The cyclists name was Rob, and we could see by his get up he was on a bit of a serious mission himself. His motorbike was dusty and looked capable of traversing areas pretty far off road, his panniers were capped with a tent, and the same water bladder that we used. But most startling of all was his protective clothing; elbow pads, shin pads, shoulder pads, chest plates and a black helmet, which made him look like a gladiator from Running Man. His helmet off however, and the warrior look vanished as he was a grinning bearded man, all smiles.
“Looks like you guys could do with some water” I missquote, but that was the jist. We topped up our bottles from his dromedary bag – but did not fill our own drom bags as he wasn't carrying enough to do so, and the park entrance wasn't too far away. 
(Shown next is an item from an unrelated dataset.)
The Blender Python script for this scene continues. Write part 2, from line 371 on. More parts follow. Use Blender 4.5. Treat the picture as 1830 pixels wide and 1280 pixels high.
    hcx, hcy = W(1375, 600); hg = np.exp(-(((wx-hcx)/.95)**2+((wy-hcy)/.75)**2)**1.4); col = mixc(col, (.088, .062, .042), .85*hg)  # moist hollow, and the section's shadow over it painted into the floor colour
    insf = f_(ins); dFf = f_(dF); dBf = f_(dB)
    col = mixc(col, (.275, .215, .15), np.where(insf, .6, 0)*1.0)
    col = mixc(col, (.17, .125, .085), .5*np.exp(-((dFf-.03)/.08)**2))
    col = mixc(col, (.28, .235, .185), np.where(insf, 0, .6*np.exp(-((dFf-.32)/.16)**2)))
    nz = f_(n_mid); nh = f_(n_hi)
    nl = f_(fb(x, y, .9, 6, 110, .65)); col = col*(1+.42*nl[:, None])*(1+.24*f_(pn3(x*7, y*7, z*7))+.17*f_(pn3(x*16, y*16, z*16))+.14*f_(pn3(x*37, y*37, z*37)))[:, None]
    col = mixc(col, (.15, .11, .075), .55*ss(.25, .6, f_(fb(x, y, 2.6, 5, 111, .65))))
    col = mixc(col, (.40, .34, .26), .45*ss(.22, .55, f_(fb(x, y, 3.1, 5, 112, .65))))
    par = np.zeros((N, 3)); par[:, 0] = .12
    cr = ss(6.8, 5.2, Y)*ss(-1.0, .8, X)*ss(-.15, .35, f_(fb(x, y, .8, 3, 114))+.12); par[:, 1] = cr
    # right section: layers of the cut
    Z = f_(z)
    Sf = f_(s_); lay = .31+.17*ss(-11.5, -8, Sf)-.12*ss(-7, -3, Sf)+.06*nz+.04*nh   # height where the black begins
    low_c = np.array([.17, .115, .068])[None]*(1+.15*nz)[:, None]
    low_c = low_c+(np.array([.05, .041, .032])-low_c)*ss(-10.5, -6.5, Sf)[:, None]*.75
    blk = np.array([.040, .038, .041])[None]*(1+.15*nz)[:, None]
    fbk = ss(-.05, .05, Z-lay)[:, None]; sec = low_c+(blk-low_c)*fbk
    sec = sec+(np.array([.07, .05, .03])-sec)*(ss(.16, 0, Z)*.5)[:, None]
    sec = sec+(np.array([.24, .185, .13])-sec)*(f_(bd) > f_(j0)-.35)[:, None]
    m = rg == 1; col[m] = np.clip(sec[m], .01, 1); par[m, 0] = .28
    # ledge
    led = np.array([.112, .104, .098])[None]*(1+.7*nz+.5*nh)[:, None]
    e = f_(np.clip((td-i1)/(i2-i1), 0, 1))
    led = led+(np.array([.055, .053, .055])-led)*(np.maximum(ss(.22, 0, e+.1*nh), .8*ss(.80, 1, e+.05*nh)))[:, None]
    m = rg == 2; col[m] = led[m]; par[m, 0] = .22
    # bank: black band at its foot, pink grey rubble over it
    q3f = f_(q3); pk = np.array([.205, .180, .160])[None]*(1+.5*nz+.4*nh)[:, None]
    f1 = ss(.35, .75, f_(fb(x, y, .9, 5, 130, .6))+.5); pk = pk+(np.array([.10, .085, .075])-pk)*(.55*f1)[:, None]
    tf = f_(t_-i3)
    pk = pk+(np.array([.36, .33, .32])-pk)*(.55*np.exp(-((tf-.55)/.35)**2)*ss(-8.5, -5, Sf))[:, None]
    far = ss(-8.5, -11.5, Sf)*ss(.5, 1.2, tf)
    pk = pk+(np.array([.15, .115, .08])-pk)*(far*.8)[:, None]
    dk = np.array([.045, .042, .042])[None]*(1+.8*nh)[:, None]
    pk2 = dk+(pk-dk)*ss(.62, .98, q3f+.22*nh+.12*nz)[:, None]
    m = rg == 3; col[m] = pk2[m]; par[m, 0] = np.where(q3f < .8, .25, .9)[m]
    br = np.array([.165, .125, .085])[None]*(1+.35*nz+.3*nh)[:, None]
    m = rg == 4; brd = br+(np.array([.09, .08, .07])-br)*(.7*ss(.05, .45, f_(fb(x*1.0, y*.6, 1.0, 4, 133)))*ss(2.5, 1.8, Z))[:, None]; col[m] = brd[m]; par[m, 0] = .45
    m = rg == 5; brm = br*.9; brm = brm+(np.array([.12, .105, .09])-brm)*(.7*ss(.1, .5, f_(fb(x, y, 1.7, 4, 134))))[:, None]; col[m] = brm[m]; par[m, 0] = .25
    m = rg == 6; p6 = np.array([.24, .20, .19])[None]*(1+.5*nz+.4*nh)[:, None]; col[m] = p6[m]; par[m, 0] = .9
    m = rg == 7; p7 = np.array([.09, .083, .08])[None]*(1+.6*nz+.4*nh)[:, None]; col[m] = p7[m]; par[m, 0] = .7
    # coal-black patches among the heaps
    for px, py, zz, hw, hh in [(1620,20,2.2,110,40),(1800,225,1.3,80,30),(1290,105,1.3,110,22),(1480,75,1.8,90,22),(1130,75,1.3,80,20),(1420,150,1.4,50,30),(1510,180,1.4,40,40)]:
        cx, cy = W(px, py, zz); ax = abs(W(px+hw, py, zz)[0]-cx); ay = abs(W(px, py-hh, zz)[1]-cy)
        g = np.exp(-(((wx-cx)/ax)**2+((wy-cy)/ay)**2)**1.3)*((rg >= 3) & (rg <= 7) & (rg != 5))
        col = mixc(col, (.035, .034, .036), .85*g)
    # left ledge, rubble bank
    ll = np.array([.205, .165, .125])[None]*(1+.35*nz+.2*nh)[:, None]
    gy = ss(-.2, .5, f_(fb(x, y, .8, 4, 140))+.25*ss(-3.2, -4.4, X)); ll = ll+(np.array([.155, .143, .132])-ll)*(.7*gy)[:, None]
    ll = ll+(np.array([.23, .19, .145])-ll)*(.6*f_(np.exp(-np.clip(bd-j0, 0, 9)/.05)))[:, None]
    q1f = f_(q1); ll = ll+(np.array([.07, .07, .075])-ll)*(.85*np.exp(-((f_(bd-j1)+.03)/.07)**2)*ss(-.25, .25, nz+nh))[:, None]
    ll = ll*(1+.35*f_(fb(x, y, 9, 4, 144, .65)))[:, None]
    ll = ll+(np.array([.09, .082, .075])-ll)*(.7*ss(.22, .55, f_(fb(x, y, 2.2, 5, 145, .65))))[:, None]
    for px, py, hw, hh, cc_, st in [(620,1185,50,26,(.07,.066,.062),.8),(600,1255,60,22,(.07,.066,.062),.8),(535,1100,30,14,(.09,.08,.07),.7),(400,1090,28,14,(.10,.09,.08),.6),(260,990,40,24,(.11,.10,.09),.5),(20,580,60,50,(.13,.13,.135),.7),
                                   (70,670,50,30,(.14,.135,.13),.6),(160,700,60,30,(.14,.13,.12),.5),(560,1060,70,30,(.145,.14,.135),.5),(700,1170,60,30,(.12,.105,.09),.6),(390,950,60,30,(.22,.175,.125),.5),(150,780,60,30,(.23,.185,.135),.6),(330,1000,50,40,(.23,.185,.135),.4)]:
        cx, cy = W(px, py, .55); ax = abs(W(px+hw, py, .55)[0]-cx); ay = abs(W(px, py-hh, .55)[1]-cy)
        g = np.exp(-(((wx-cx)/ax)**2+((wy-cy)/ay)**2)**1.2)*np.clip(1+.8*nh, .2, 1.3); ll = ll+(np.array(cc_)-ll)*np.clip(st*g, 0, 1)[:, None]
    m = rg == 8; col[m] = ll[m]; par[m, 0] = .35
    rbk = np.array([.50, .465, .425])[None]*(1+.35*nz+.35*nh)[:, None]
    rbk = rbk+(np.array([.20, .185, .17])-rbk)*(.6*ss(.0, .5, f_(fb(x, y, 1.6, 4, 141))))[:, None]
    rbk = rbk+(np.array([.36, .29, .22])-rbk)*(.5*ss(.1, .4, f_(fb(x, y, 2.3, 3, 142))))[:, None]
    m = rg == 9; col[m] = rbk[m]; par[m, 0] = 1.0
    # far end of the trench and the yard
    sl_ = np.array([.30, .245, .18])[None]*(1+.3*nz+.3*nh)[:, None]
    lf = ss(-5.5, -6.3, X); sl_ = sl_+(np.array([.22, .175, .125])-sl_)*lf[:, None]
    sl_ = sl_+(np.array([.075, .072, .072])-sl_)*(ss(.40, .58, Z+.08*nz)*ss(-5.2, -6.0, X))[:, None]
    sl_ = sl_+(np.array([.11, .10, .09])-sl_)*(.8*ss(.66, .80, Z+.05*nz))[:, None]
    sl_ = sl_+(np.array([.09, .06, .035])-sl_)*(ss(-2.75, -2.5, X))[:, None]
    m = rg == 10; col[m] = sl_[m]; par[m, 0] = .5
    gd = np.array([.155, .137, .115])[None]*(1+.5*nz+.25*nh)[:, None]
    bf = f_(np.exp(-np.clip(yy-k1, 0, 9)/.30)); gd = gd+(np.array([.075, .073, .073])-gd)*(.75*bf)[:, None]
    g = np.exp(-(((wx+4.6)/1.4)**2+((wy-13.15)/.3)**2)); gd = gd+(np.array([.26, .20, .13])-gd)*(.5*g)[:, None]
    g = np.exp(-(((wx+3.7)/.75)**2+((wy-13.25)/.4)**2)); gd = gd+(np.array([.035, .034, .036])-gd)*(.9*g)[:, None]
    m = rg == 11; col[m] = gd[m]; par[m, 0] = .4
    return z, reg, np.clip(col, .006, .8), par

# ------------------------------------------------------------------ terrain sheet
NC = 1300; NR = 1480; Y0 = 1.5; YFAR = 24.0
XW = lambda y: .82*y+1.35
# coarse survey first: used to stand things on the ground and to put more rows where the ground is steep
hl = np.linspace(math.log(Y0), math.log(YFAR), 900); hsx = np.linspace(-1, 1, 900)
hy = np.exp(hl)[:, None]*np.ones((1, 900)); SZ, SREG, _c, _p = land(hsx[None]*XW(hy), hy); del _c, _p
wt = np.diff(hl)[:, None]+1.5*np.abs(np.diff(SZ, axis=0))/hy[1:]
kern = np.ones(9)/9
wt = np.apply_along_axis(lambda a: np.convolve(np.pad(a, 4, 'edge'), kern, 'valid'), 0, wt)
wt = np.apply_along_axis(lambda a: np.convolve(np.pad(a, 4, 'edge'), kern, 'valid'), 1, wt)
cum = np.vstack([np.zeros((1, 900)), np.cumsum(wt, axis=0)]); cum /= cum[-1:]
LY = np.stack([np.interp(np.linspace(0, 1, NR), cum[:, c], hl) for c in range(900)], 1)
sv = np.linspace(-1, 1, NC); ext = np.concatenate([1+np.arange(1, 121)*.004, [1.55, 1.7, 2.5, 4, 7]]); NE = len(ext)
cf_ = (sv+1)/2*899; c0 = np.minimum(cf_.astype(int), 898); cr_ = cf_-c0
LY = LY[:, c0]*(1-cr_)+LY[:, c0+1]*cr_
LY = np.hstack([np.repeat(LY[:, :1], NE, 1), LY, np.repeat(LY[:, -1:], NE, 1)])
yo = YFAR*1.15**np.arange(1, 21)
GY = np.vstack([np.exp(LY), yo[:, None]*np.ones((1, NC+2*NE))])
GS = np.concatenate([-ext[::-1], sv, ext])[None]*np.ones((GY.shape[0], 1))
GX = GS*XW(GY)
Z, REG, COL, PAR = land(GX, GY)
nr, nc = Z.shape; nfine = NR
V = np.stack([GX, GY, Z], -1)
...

Rob was just starting out on a journey from Sydney to Iceland on his motorbike, and was very keen to hear about what we were up to as well. We stood by the side of the road discussing our plans, our experiences, and what might lay ahead. He interviewed us for his blog, we snapped a few shots, and said farewell. Having a lovely conversation with a chap like that boosted our spirits as much as the bonus water he had given us. Nice one Rob!

Unfortunately the high spirits were quickly subdued by the heat as we rode off again. It got worse and worse, and my head felt as though it were clamped in a vice. I found my legs were losing strength and, although I had been drinking pretty much every ten minutes since we had set out, I felt like I needed to drink much more to compensate for the sweat that had been streaming from me all morning. I felt dizzy, which is not good at all. We took 5 in the shrinking shade of a tree off the road, and I gulped down some water. Feeling better, but still weary and fuzzy we went on, but not for long. It was Liv's turn to feel rough. Although we were within 2km of the park entrance we both decided that there was absolutely no way we could carry on in this, so we took out a blanket, and settled down for lunch in a patch of shade in some sand. We had somewhat ambitiously brought some red Leicester along with us, but we found it was in a pretty bad way upon removing it from our bag. Abut a third of it had liquefied and the rest had flattened into a soft waxy mush. The heat had knocked down our appetite anyway, so we contented ourselves with a meagre lunch of trail mix, bread and nutella. A foolish thing to do, since we really needed energy for the road ahead. We had learnt one very important lesson by then though - when the sun picks up after 11am, even if we're close to our destination, we get the hell in the shade.

We weren't the only ones sleeping amongst the termite mounds.


  1. Great blog - keep it up. Hope you've recovered Robin. Scary account of the feral dogs. When we were in Ecuador they recommended you picked up a stone if dogs threatened (which apparently they do there) and toss it from hand to hand. Also they recommended taking a whistle - although I'm not sure whether to call for attention or scare off the dogs.

  2. PS - Posted in the wrong place. I'll try and get it right next time. Much love x

  3. Hey Chris,

    I think we'll have a go at the stone trick next time - although in Nepal the dogs are so well "trained" that if you raise your hand as though you have a stone the dogs stay away. We'll have to experiment, avoid cycling at night, and maybe carry a few projectiles in easy to reach pockets.

    Thankfully the "Bali belly" is settling down now, so we're off towards Gilimanuk tomorrow morning.